だから、「世界が評価し尊敬する日本」という報道に一喜一憂することはない。日本の未来は日本に住む全員に委ねられているのだ。報道はあくまでも事実や彼らの意見を伝えるだけであって、それ以上の意味はない。そして、「世界から尊敬される日本人」を目指すのではなく、「世界に恥をかかない日本人」を目指すのではなく、自分が憧れる自分に到達するという、あくまでも自分の努力でどうにでもなることを目指すべきなのだ。そして、私たちがやるべきことをきちんとしていれば、適切に誰かが評価してくれる。やたらと足を引っ張ってくる人を過度に気にする必要はない。あくまでも、自分のやるべきことをしていて、それが評価されたら、評価してくれる人を大切な友人として見るべきなのだ。

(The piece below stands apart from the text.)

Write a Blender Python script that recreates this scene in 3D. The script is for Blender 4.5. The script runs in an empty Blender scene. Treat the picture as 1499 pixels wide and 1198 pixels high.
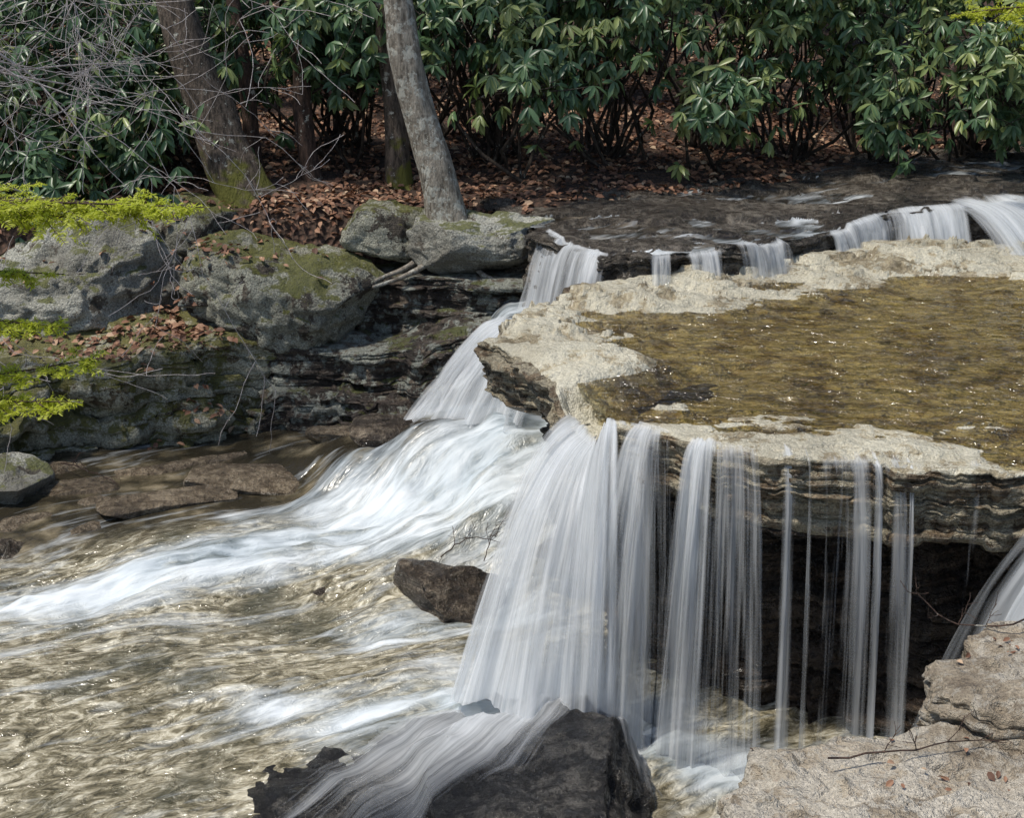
import bpy, math, random, bmesh
import numpy as np
from mathutils import Vector
from mathutils.bvhtree import BVHTree
random.seed(7); RS=np.random.RandomState(11)
scene=bpy.context.scene

# ---------------------------------------------------------------- noise
def _h(i,j,k,s):
    n=(i.astype(np.int64)*374761393+j.astype(np.int64)*668265263+k.astype(np.int64)*2147483647+s*1274126177)&0xffffffff
    n=((n^(n>>13))*1274126177)&0xffffffff
    n=(n^(n>>16))&0xffffffff
    return (n&0xffffff)/float(0xffffff)
def vn(x,y,z=0,s=0):
    x,y,z=np.broadcast_arrays(np.asarray(x,float),np.asarray(y,float),np.asarray(z,float))
    i=np.floor(x);j=np.floor(y);k=np.floor(z)
    fx=x-i;fy=y-j;fz=z-k
    fx=fx*fx*(3-2*fx);fy=fy*fy*(3-2*fy);fz=fz*fz*(3-2*fz)
    r=0
    for a in(0,1):
        for b in(0,1):
            for c in(0,1):
                w=(fx if a else 1-fx)*(fy if b else 1-fy)*(fz if c else 1-fz)
                r=r+w*_h(i+a,j+b,k+c,s)
    return r*2-1
def fbm(x,y,z=0,s=0,o=4,g=.5):
    r=0;a=1;t=0;f=1
    for q in range(o):
        r=r+a*vn(np.asarray(x)*f+q*7.3,np.asarray(y)*f+q*3.1,np.asarray(z)*f,s+q);t+=a;a*=g;f*=2.03
    return r/t
def ridge(x,y,z=0,s=0,o=4):
    r=0;a=1;t=0;f=1
    for q in range(o):
        r=r+a*(1-np.abs(vn(np.asarray(x)*f+q*7.3,np.asarray(y)*f,np.asarray(z)*f,s+q))*2);t+=a;a*=.55;f*=2.1
    return r/t
def ss(a,b,x):
    t=np.clip((np.asarray(x,float)-a)/(b-a),0,1);return t*t*(3-2*t)

# ---------------------------------------------------------------- mesh helpers
def mk(name,verts,faces,mats,uv=None,attrs=None,mi=None,smooth=True,parent=None):
    me=bpy.data.meshes.new(name)
    if isinstance(verts,np.ndarray): verts=verts.tolist()
    if isinstance(faces,np.ndarray): faces=faces.tolist()
    me.from_pydata(verts,[],faces)
    if not isinstance(mats,(list,tuple)): mats=[mats]
    for m in mats: me.materials.append(m)
    if mi is not None: me.polygons.foreach_set('material_index',np.asarray(mi,dtype=np.int32))
    if smooth: me.polygons.foreach_set('use_smooth',np.ones(len(me.polygons),dtype=bool))
    if uv is not None:
        l=me.uv_layers.new(name='UVMap')
        vi=np.zeros(len(me.loops),dtype=np.int32);me.loops.foreach_get('vertex_index',vi)
        l.data.foreach_set('uv',np.asarray(uv,dtype=np.float32)[vi].ravel())
    if attrs:
        for k,v in attrs.items():
            a=me.attributes.new(k,'FLOAT','POINT');a.data.foreach_set('value',np.asarray(v,dtype=np.float32).ravel())
    me.update()
    ob=bpy.data.objects.new(name,me);scene.collection.objects.link(ob)
    if parent: ob.parent=parent
    return ob
def gridf(n,m,closed=False):
    i=np.arange(n-1)[:,None];j=np.arange(m if closed else m-1)[None,:]
    j2=(j+1)%m
    return np.stack([i*m+j,i*m+j2,(i+1)*m+j2,(i+1)*m+j],-1).reshape(-1,4)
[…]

更に言えば、自分が日本人であるかそうでないかということは、帰化した場合を除いて自分では選べないことである。たまたま日本という場所に、両親が日本人である家に生まれたということだ。それは自分が努力して手に入れたものではないから、過度にけなす必要はないが、だからといって過度に誇るべきものでもないように私には思える。愛国心を持つことはいいことだし、自分の境遇を好きになれればそれに越したことはないが、たまたま生まれた場所を誇りに思えないからといって無理に誇ろうとしなくてもいいように思う。あなたは何らかの偶然でたまたま日本人になっただけで、ほかの国に産まれていた可能性だってもちろんある。いずれの場合にも、無理することはない。学校で嫌な同級生と一緒になるか、それか同級生に恵まれるかということと全く同じことで、日本を好きになるか嫌いになるかは産んだと思う。相性が合うかどうかの話だからだ。教室はたまたま同じ地域に同じ年齢の人を寄せ集めただけの場所だが、国だってそうだ。たまたまその場所で妊娠した母親がたまたまそこで産んだというだけの話なので、それを好きになれなくても、逆にすごく好きになっても、それは過度に誇るべきことではない。自分が努力して手に入れたもの(例えば、学歴や職歴、海外移住、語学力など)を誇るほうがよっぽど健全であると思う。
自分軸で生きよう。自分にしかできないことをしよう。そうしていれば、きっと誰かが見ていてくれる。